Papa descarta mudanças na doutrina sobre pessoas LGBTQ e casamento
“Como vimos no Sínodo [2021-2024], qualquer tema relacionado com as questões LGBTQ é altamente polarizador dentro da Igreja. Por enquanto, devido ao que já tentei demonstrar e viver em termos da minha compreensão de ser Papa, neste momento da história, estou a tentar não continuar a promover a polarização na Igreja”, disse em declarações ao ‘Crux’, portal de informação religiosa dos EUA.
“Parece-me muito improvável, certamente num futuro próximo, que a doutrina da Igreja mude em termos do que ensina sobre sexualidade e casamento”, acrescenta.
“Todos são bem-vindos e vamos conhecer-nos e respeitar-nos. As pessoas querem que a doutrina da Igreja mude, querem que as atitudes mudem. Acho que temos de mudar as atitudes, antes mesmo de pensar em mudar o que a Igreja diz sobre qualquer questão específica”, indica o Papa.
Eleito a 8 de maio como sucessor de Francisco, Leão XIV assume que o “tema LGBTQ” tem sido uma das questões que lhe foram colocadas.
“Não tenho um plano, neste momento”, refere.
“Para algumas pessoas, a identidade de uma pessoa implica apenas a identidade sexual e, para muitas pessoas, noutras partes do mundo, esse não é um tema principal, relativamente à forma como devemos tratar-nos uns aos outros”, acrescentar.
“O que estou a tentar dizer é o que Francisco disse muito claramente quando afirmou: ‘Todos, todos, todos’. Todos estão convidados a entrar, mas não convido uma pessoa por ser ou não ser de uma identidade específica. Convido uma pessoa porque é um filho ou uma filha de Deus.”
Leão XIV reforça a sua defesa da família construída por “um homem e uma mulher num compromisso solene, abençoados no sacramento do matrimónio”.
“Mesmo dizendo isso, compreendo que algumas pessoas vão ficar ofendidas. No norte da Europa, já estão a publicar rituais para abençoar ‘as pessoas que se amam’ é assim que eles se expressam, o que vai especificamente contra o documento que o Papa Francisco aprovou, ‘Fiducia Supplicans’, que basicamente diz: claro que podemos abençoar todas as pessoas, mas não procurar uma forma de ritualizar algum tipo de bênção, porque isso não é o que a Igreja ensina”, sustenta.
O Papa convida a “aceitar as pessoas que tomam decisões na sua vida e respeitá-las”, assumindo que o tema é “muito controverso”.
“Algumas pessoas farão exigências para dizer ‘queremos o reconhecimento do casamento gay’, por exemplo, ou ‘queremos o reconhecimento das pessoas que são trans’, para dizer ‘isto é oficialmente reconhecido e aprovado pela Igreja’. Os indivíduos serão aceites e recebidos”, apontou.

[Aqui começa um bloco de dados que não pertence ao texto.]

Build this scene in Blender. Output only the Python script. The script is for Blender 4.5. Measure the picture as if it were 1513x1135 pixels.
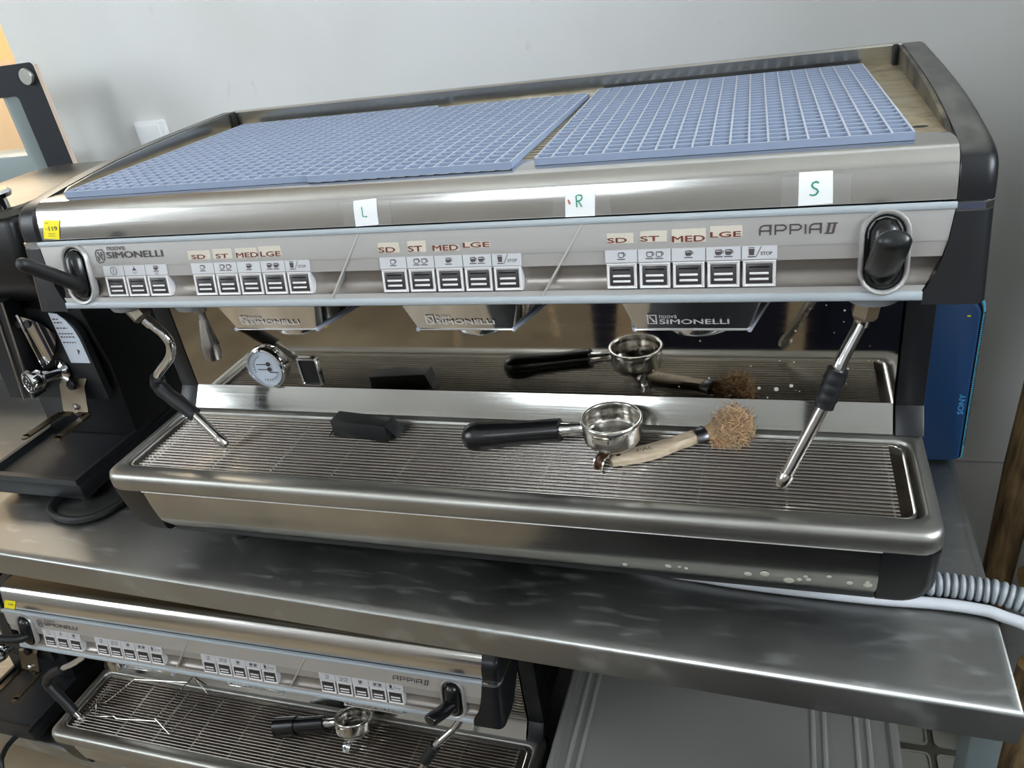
import bpy, bmesh, math, random
from mathutils import Vector as V, Matrix
random.seed(7)
for o in list(bpy.data.objects): bpy.data.objects.remove(o)
SC = bpy.context.scene
COL = SC.collection
PI = math.pi

# ---------------------------------------------------------------- camera, world, light, exposure
cam = bpy.data.objects.new('camera', bpy.data.cameras.new('camera'))
COL.objects.link(cam)
yaw, pitch, roll = 0.3700907912, 1.0688449205, -0.1607089192
cam.matrix_world = Matrix.Translation((0.346290964, -0.642707974, 0.721898472)) @ (
    Matrix.Rotation(yaw, 4, 'Z') @ Matrix.Rotation(pitch, 4, 'X') @ Matrix.Rotation(roll, 4, 'Z'))
cam.data.sensor_fit = 'HORIZONTAL'
cam.data.sensor_width = 36.0
cam.data.lens = 1173.664 * 36.0 / 1513.0
cam.data.clip_start = 0.01
SC.camera = cam

w = bpy.data.worlds.new('world'); SC.world = w; w.use_nodes = True
w.node_tree.nodes['Background'].inputs[0].default_value = (0.62, 0.72, 0.85, 1)
w.node_tree.nodes['Background'].inputs[1].default_value = 0.6
SC.view_settings.view_transform = 'Standard'
SC.view_settings.look = 'None'
SC.view_settings.gamma = 1.0
SC.view_settings.exposure = 0.08
SC.view_settings.use_curve_mapping = False
WINDOW_POWER = (7.5, 13.0, 20.0)       # left wall, high front, right wall
SC.cycles.max_bounces = 10
SC.cycles.glossy_bounces = 6
SC.cycles.sample_clamp_indirect = 6.0
SC.cycles.caustics_reflective = False
SC.cycles.caustics_refractive = False

# ---------------------------------------------------------------- materials
def lin(c):
    c /= 255.0
    return c / 12.92 if c <= 0.04045 else ((c + 0.055) / 1.055) ** 2.4
def rgb(r, g, b): return (lin(r), lin(g), lin(b), 1)

def mat(name, col, rough=0.5, metal=0.0, emit=None, spec=None, alpha=None, trans=None, ior=None, coat=None):
    m = bpy.data.materials.new(name); m.use_nodes = True
    b = m.node_tree.nodes['Principled BSDF']
    b.inputs['Base Color'].default_value = col
    b.inputs['Roughness'].default_value = rough
    b.inputs['Metallic'].default_value = metal
    if spec is not None: b.inputs['Specular IOR Level'].default_value = spec
    if emit: b.inputs['Emission Color'].default_value = emit[0]; b.inputs['Emission Strength'].default_value = emit[1]
    if alpha is not None: b.inputs['Alpha'].default_value = alpha
    if trans is not None: b.inputs['Transmission Weight'].default_value = trans
    if ior is not None: b.inputs['IOR'].default_value = ior
    if coat is not None: b.inputs['Coat Weight'].default_value = coat
    return m

def nodes(m):
    nt = m.node_tree
    return nt, nt.nodes, nt.links, nt.nodes['Principled BSDF']

def noise(m, scale=(1, 1, 1), nscale=5.0, detail=3.0, rot=(0, 0, 0)):
    nt, N, L, b = nodes(m)
    tc = N.new('ShaderNodeTexCoord'); mp = N.new('ShaderNodeMapping'); n = N.new('ShaderNodeTexNoise')
    mp.inputs['Scale'].default_value = scale; mp.inputs['Rotation'].default_value = rot
    n.inputs['Scale'].default_value = nscale; n.inputs['Detail'].default_value = detail
    L.new(tc.outputs['Object'], mp.inputs[0]); L.new(mp.outputs[0], n.inputs['Vector'])
    return n.outputs['Fac']

def ramp(m, fac, stops):
    nt, N, L, b = nodes(m)
    r = N.new('ShaderNodeValToRGB')
    e = r.color_ramp.elements
    while len(e) < len(stops): e.new(0.5)
    for i, (p, c) in enumerate(stops): e[i].position = p; e[i].color = c
    L.new(fac, r.inputs[0]); return r.outputs[0]

def mixc(m, fac, a, c):
    nt, N, L, b = nodes(m)
    x = N.new('ShaderNodeMix'); x.data_type = 'RGBA'
    for s, v in ((0, fac), (6, a), (7, c)):
        if hasattr(v, 'is_linked') or hasattr(v, 'links'): L.new(v, x.inputs[s])
        else: x.inputs[s].default_value = v
    return x.outputs[2]

def bump(m, h, strength=0.2, dist=0.001):
    nt, N, L, b = nodes(m)
    bp = N.new('ShaderNodeBump'); bp.inputs['Strength'].default_value = strength; bp.inputs['Distance'].default_value = dist
    L.new(h, bp.inputs['Height']); L.new(bp.outputs[0], b.inputs['Normal'])

def link(m, out, inp): m.node_tree.links.new(out, m.node_tree.nodes['Principled BSDF'].inputs[inp])
def grey(v): return (v, v, v, 1)

def brushed(name, col, rough, sc=(2, 150, 150), var=0.12, bmp=0.05, smear=0.1):
    m = mat(name, col, rough, 1.0)
    f = noise(m, sc, 4.0, 4.0)
    link(m, ramp(m, f, [(0.25, grey(max(0.02, rough - var))), (0.75, grey(rough + var))]), 'Roughness')
    g = noise(m, (1, 1, 1), 9.0, 5.0)
    d = tuple(c * (1 - smear * 2) for c in col[:3]) + (1,)
    link(m, ramp(m, g, [(0.3, d), (0.62, col)]), 'Base Color')
    bump(m, f, bmp, 0.0004)
    return m

M = {}
M['steel'] = brushed('brushed stainless steel', rgb(205, 203, 196), 0.2, var=0.06, bmp=0.04)
M['strip_steel'] = brushed('splash strip steel', rgb(190, 189, 184), 0.11, var=0.04, bmp=0.02, smear=0.06)
M['hood'] = brushed('polished hood steel', rgb(212, 210, 206), 0.17, var=0.05, bmp=0.03, smear=0.04)
M['tray'] = brushed('satin tray steel', rgb(176, 174, 168), 0.42, sc=(2, 120, 120), var=0.05, bmp=0.04)
M['low'] = brushed('lower front steel', rgb(182, 180, 174), 0.16, var=0.05, bmp=0.02, smear=0.12)
M['mirror'] = brushed('mirror splash steel', rgb(176, 172, 164), 0.05, sc=(2, 60, 60), var=0.02, bmp=0.006, smear=0.06)
M['wire'] = mat('tray wire steel', rgb(215, 210, 203), 0.22, 1.0)
M['chrome'] = mat('chrome', rgb(225, 225, 226), 0.07, 1.0)
M['worn'] = brushed('worn chrome', rgb(198, 194, 188), 0.2, sc=(30, 30, 30), var=0.1, bmp=0.03, smear=0.12)
M['iron'] = mat('dull hex nut metal', rgb(170, 160, 146), 0.35, 1.0)

def panel_mat():
    m = mat('silver panel paint', rgb(186, 183, 180), 0.38, 0.55)
    f = noise(m, (2, 200, 200), 3.0, 2.0)
    link(m, ramp(m, f, [(0.3, grey(0.33)), (0.7, grey(0.45))]), 'Roughness')
    return m
M['panel'] = panel_mat()
M['panel_dark'] = mat('shaded silver groove', rgb(148, 141, 135), 0.34, 0.6)  # panel silver darkened, puts the shade of the groove into the colour
M['panel_mid_shade'] = mat('half shaded silver panel', rgb(166, 162, 158), 0.4, 0.5)  # panel silver toned down for the shadow on the recessed middle band
M['tile'] = mat('pale silver label tile', rgb(203, 203, 206), 0.42, 0.25)
M['frame'] = mat('bright button frame', rgb(232, 230, 230), 0.3, 0.3)
M['key'] = mat('dark button key', rgb(58, 54, 54), 0.35)
M['bar'] = mat('pale indicator bar', rgb(226, 222, 222), 0.35)
M['strip'] = mat('pale blue grey plastic', rgb(168, 175, 180), 0.42)
M['ink'] = mat('dark grey print', rgb(72, 63, 64), 0.5)
M['brownink'] = mat('red brown transfer letters', rgb(112, 50, 38), 0.5)
M['label'] = mat('yellowed clear label', rgb(204, 195, 180), 0.45)
M['black'] = mat('satin black plastic', rgb(15, 15, 17), 0.36, spec=0.35)
M['seam'] = mat('pale metal seam', rgb(205, 203, 198), 0.3, 0.6)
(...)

“Qualquer padre já ouviu confissões de todos os tipos de pessoas, com todos os tipos de problemas, todos os tipos de estados de vida e escolhas que foram feitas. O ensinamento da Igreja continuará como está, e isso é o que tenho a dizer sobre o assunto por agora. Acho que é muito importante.”
Questionado sobre o “papel da mulher na Igreja”, o Papa diz que é preciso de tomar decisões de “forma sinodal”.
O documento final da XVI Assembleia Geral do Sínodo (2021-2024) dedicou um número específico ao ministério das mulheres, sustentando que “não há nenhuma razão para que as mulheres não assumam papéis de liderança na Igreja”.
“Espero seguir os passos de Francisco, incluindo a nomeação de mulheres para alguns cargos de liderança, em diferentes níveis, na vida da Igreja, reconhecendo os seus dons e a sua contribuição de muitas maneiras”, afirmou Leão XIV.
Quanto ao acesso das mulheres ao ministério diaconal, o Papa recorda que a questão vem sendo estudada há “muitos anos”, perspetivando que “continuará a ser um problema”.
“Eu, por enquanto, não tenho intenção de mudar o ensinamento da Igreja sobre o assunto. Acho que há algumas perguntas prévias que devem ser feitas”, sustenta.
O Papa faz eco de preocupações manifestadas sobre “o “clericalismo nas estruturas atuais da Igreja” e o impacto desse problema: “Gostaríamos simplesmente de convidar as mulheres a clericalizar-se? O que é que isso realmente resolveu?”.“Estou disposto a continuar a ouvir as pessoas. Existem esses grupos de estudo, como o Dicastério para a Doutrina da Fé, que continuam a examinar o contexto teológico, a história, de algumas dessas questões, e vamos acompanhar isso, ver o que resulta”, assume.
Leão XIV pede ainda mais apoio para a “família tradicional”, reforçando o seu papel na sociedade.
“Pergunto-me em voz alta se a questão da polarização e da forma como as pessoas se tratam umas às outras não vem também de situações em que as pessoas não cresceram no contexto de uma família onde aprenderam a amar-se umas às outras, a viver umas com as outras, a tolerar-se umas às outras e a formar laços de comunhão. Isso é a família”, declara.
A entrevista – gravada em Castel Gandolfo e na residência do Papa no Palácio do Santo Ofício, do Vaticano – integra o livro biográfico ‘Leão XIV: cidadão do mundo, missionário do século XXI’.